Umarım son aylarda yaşadıklarımızdan ibretle ders alınmıştır ki bu kulübe başkanlık yapacakların hangi vasıfları taşıması gerektiğini 'genel kurul isteyenlere' ve 'genel kurul üyelerine' net bir şekilde göstermiştir.
Kulübü kurtaracağız diyenlerin aslında koskoca camiayı nasıl karanlığa ittiğini de bir şekilde görebilmişizdir.
İşte bizlerde bu girdaptan nasıl çıkarız diye düşünürken, kulübe üye olmayanların bile yönetime aday olabildiğini de yaşarken görmüş olduk.
6 Ekimde genel kurulun ilk ayağı var, toplanır mı bilinmez. Nasıl bir yönetim çıkar ve bu kulüp kimlere teslim edilir bilmiyorum ama bildiğim tek bir şey var. Lütfen bu camiayı 'saygı duyulacak, onurlu mücadelesi ile anılan, Kuvayi Milliye ruhu ile ihtilal yapan, Anadolu futbolunun devrimcisi bir kulüp' olduğunu unutmadan yönetmeye talip olun.

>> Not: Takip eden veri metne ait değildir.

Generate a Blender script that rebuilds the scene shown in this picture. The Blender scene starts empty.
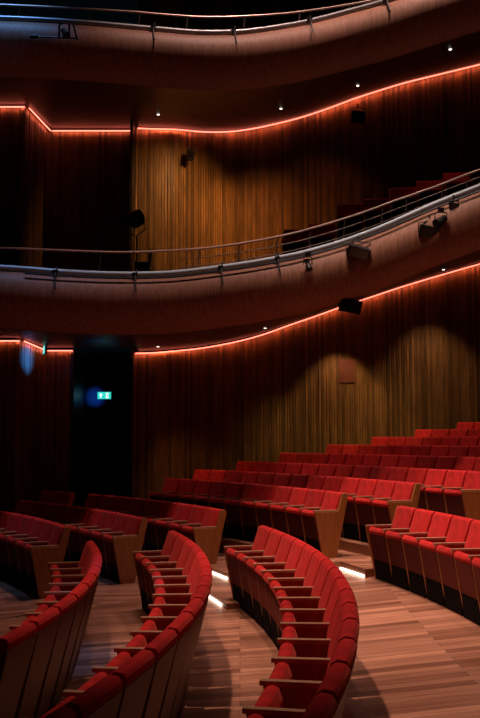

Taraftara gelince makus kaderimiz belli oldu ve iş başa düşüyor. Kurtuluşun en büyük ve en güvenilir ayağı sizlersiniz. Sizler sakın bu direnişi bırakmayın ve takımla mücadelenin yalnızca saha da olduğunu bilerek, yeniden 1965 ve Ayder ruhuna geri dönün. Zira bu kulübü görevini kötüye kullananlar ve şehrin vurdumduymazları değil, ancak sizler kurtarırsınız.
Yeni bir direniş ve kazanız başlamış oldu, mübarek olsun.